Negative impacts of bad debts
According to the Vietnam Development Report 2006, the surface, the repayment rate of credits is strong in Vietnam. But this is to a large extent due to loan rescheduling. For instance, Vietnam Bank for Agricultural and Rural Development (Agribank) does not count frozen loans as nonperforming, or overdue. Admittedly, as the seizure of collateral is difficult in practice, the rescheduling of non-performing loans (NPLs) is at times the only alternative left to banks. But then the mere servicing of interest payments becomes then a poor indicator of their quality. Differences in the treatment of rescheduled loans are one of the main reasons for the wide dispersion of estimates of NPLs in Vietnam.
One frequently used approach counts as nonperforming any loan whose service is overdue by 90 days or more, as well as any loan which is overdue by less than 90 days but has been rescheduled. At the risk of simplification, this is the approach underlying a series of independent audits conducted since the year 2000 on SOCBs, using international accounting standards (IAS). At the other end, Vietnamese accounting standards (VAS) ignore rescheduling. The main consequence of this difference in their underlying approaches is a widening gap between IAS and VAS estimates of NPLs.
The issuance of Decision 493, in April of 2005, is an important step towards bringing Vietnam’s loan classification and provisioning practices closer to international standards. Decision 493 is indeed in accordance with IAS, although it will take three years to move from quantitative assessments (based on the number of days the servicing of a loan is overdue) to more elaborate, qualitative ones. According to this decision, banks need to provide 5 per cent of the value of loans which are not current but are less than 90 days overdue. The provisioning rate increases to 20 per cent for loans which are overdue by 90 to 180 days, to 50 per cent for loans overdue up to 360 days, and to 100 per cent above the one-year threshold. Loans which are being properly serviced but have been rescheduled are treated as if they were 90 to 180 days overdue. Provisioning rates aim to capture the expected loss (in probabilistic terms) for loans in each category. They may not really match the recovery rate that can be secured in Vietnam, which in turn may require that Decision 493 be revised from time to time. But they are based on international experience, and can therefore be used to produce a rough estimate of the losses the four main State-owned commercial banks (Agribank, VCB, BIDV and ICB) can expect.
The initial application of this decision yields a share of NPLs which is much higher than under the old VAS, although not as high as the share estimated on the basis of IAS.
According to economic experts, Decision 493 is a step in the right direction. Applied consistently, it should exercise considerable pressure on State-owned commercial banks to improve the quality of their lending. Such pressure was diluted under the much more lenient VAS approach.

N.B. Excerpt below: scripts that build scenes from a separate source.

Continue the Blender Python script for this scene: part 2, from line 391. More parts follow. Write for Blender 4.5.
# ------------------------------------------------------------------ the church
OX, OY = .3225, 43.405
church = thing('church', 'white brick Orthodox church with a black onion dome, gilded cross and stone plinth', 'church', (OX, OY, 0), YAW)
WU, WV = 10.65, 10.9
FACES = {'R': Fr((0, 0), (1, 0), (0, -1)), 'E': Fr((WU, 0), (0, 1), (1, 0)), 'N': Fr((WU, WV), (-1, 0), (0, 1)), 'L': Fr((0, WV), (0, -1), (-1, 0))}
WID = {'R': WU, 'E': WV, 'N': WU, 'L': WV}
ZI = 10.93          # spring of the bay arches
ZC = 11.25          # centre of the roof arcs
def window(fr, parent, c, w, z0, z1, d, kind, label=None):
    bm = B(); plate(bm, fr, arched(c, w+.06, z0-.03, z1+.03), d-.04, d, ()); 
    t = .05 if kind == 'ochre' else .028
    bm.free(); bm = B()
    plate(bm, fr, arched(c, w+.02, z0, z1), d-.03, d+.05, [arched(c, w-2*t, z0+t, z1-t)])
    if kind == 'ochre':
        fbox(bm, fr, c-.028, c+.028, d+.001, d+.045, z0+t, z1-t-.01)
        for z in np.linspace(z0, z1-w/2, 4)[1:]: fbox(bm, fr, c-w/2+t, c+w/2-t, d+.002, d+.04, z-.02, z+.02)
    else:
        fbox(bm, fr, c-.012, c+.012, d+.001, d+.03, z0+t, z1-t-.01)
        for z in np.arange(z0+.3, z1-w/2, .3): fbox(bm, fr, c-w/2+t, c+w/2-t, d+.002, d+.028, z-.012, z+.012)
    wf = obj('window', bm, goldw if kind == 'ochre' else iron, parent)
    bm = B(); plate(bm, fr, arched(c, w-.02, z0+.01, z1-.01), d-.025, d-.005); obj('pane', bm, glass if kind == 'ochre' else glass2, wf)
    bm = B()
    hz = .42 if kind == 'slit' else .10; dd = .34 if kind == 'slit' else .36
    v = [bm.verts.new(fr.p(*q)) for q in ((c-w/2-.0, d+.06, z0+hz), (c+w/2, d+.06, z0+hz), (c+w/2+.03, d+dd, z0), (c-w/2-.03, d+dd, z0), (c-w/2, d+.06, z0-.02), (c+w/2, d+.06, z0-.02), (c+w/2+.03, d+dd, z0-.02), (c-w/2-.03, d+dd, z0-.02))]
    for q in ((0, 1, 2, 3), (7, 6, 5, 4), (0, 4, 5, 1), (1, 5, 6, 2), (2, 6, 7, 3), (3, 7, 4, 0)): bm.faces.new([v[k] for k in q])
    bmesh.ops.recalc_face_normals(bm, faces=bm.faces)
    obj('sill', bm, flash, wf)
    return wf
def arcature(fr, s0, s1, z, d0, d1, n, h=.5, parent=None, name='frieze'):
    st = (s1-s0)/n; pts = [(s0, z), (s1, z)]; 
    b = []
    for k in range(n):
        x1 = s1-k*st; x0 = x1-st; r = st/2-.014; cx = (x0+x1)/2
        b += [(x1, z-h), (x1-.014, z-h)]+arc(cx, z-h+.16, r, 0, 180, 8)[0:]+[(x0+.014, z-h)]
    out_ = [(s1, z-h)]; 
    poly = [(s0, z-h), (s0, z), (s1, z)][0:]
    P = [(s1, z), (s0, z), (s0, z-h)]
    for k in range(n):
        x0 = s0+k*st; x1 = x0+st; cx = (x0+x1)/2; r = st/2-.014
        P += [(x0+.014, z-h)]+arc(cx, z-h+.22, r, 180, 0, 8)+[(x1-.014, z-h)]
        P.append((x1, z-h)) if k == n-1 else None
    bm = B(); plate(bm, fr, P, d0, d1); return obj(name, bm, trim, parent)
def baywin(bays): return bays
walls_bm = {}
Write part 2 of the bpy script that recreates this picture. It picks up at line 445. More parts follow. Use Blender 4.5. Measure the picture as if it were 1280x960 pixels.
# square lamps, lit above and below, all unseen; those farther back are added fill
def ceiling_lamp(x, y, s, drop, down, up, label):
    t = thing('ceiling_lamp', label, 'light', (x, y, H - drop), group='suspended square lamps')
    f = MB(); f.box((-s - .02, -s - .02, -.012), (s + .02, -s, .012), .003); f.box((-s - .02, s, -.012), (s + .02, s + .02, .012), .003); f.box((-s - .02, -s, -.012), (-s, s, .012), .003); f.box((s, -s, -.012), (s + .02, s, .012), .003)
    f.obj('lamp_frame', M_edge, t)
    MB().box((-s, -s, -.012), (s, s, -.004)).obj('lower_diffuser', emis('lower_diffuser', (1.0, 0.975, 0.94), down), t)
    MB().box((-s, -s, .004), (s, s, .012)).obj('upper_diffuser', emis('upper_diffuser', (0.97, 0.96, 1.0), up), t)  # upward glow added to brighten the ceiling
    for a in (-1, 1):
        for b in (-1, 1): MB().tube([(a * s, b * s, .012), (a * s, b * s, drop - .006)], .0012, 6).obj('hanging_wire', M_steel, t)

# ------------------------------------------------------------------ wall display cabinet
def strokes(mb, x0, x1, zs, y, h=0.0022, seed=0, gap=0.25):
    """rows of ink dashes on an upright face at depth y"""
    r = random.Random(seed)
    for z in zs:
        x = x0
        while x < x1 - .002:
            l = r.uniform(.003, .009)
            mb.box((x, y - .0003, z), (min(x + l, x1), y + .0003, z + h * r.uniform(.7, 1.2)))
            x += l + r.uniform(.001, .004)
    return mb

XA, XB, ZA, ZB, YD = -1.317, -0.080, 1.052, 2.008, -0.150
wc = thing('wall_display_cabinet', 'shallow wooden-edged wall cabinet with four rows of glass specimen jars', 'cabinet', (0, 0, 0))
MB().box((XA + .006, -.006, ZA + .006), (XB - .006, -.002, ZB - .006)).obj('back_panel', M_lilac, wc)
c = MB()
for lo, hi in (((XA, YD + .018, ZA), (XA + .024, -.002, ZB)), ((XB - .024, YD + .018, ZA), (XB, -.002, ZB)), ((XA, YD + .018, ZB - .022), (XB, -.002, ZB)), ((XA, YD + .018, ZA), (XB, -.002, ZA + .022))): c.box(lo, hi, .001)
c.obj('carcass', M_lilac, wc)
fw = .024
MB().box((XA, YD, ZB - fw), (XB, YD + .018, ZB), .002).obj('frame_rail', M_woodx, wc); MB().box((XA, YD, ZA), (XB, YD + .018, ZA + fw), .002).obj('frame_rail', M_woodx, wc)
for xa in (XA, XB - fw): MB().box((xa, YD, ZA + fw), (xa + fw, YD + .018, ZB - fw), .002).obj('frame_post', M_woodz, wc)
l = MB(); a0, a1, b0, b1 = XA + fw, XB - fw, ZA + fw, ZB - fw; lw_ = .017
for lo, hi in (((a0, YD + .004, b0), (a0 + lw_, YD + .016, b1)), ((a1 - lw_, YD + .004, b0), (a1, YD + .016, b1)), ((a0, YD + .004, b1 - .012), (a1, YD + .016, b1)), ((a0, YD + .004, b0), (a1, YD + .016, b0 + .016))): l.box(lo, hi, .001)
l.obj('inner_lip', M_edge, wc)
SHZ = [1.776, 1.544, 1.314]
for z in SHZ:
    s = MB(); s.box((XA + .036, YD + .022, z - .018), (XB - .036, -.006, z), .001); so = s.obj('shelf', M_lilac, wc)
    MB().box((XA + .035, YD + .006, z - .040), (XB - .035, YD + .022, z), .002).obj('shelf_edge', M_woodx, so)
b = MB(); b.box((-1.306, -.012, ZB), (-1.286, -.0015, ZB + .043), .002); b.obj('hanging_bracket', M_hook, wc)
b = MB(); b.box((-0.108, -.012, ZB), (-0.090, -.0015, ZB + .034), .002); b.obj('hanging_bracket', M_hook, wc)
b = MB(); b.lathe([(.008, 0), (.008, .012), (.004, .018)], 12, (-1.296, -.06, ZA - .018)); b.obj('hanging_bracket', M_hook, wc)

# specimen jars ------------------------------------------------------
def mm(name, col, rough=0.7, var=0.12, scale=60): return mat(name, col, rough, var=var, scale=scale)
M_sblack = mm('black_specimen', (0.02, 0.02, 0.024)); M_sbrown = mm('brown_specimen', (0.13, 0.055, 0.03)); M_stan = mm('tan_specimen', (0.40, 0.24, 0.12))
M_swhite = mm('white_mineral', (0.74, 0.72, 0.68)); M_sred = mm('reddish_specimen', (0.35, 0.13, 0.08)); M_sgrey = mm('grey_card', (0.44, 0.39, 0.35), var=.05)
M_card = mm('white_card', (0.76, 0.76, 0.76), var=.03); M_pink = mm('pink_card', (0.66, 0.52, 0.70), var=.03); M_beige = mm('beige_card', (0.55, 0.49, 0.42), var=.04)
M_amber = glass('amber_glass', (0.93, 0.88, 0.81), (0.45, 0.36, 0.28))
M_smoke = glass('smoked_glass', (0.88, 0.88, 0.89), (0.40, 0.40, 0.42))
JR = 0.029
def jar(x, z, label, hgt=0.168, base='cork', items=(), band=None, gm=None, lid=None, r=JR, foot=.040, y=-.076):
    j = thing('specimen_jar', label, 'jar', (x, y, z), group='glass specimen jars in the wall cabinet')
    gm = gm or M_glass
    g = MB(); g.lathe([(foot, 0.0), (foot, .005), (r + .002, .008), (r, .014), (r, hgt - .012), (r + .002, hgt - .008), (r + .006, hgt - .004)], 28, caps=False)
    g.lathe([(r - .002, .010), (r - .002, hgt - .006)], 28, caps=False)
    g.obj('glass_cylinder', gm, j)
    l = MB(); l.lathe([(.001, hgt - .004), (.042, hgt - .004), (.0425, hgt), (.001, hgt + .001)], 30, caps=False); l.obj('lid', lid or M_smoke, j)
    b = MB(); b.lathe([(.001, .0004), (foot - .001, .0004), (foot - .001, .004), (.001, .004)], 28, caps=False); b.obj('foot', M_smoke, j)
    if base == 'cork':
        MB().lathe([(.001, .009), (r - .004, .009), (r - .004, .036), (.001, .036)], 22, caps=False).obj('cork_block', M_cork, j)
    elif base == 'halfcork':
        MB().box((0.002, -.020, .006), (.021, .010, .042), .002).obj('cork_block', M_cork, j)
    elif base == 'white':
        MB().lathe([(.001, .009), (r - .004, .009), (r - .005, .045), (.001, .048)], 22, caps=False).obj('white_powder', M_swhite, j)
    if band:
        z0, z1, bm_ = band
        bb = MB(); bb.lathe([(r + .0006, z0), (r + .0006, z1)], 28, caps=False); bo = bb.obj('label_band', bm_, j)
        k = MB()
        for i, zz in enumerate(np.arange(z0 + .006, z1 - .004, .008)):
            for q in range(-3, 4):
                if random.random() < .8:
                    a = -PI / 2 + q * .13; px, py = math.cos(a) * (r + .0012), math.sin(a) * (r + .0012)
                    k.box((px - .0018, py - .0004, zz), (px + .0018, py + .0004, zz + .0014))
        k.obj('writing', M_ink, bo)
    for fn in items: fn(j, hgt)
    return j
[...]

How costly is it to remedy?
The direct fiscal burden from NPLs is represented by the gap between the resulting figure and the actual provisioning by State-owned commercial banks. Applying the provisioning rates established by Decision 493 to this estimated structure leads to an expected loss equivalent to 13.3 per cent of outstanding credit. Note that this is less than the share of NPLs in outstanding credit, reflecting the expectation that not all NPLs will be a total loss. This average provisioning rate was also applied to off-balance sheet items, assuming that such items amount to 15 per cent of the figures captured by the IAS audits. And to err on the side of caution, the total provisioning (including both balance sheet and off-balance sheet items) was increased by 50 per cent.
This is a considerable sum, which cannot be mobilized in just one or two years, even under a determined effort to reform the banking system. It is more reasonable to assume that the government will have to issue bonds and transfer the resources to the State-owned commercial banks as they restructure. This in turn, would increase the overall public debt of Vietnam. A debt sustainability assessment jointly conducted by the IMF and the World Bank tried to estimate by how much. It assumed that the issuance of government bonds to support State-owned commercial bank reform would be spread over the five-year period. The assessment also considered that the economy would continue growing as it did in recent years, at about 7.5 per cent per year. Macroeconomic management was supposed to remain prudent, with the budget deficit being gradually brought down, until reaching 1.5 per cent of GDP by 2010. Under these assumptions, public debt would increase from 41.2 per cent of GDP at present, to 48.7 per cent in 2010. By contrast, if State-owned commercial banks had been performing well, and not generated fiscal liabilities, the stock of public debt would remain almost stable, reaching 42.4 per cent of GDP in 2010.
These numbers are to some extent deceiving, because a considerable portion of Vietnam’s public debt is in concessional terms. This means that the net present value (NPV) of the long-term obligations faced by the government is considerably less than its face value. On a present-value basis, the burden of SOCB restructuring would increase public debt from 28 per cent of GDP at present to 35.2 per cent in 2010. This figure is high, but it remains manageable. Delaying SOCB reform, on the other hand, could result in a much heavier burden. Even maintaining a stable share of NPLs in total credit would translate into an increasing fiscal liability, because credit is growing much faster than GDP.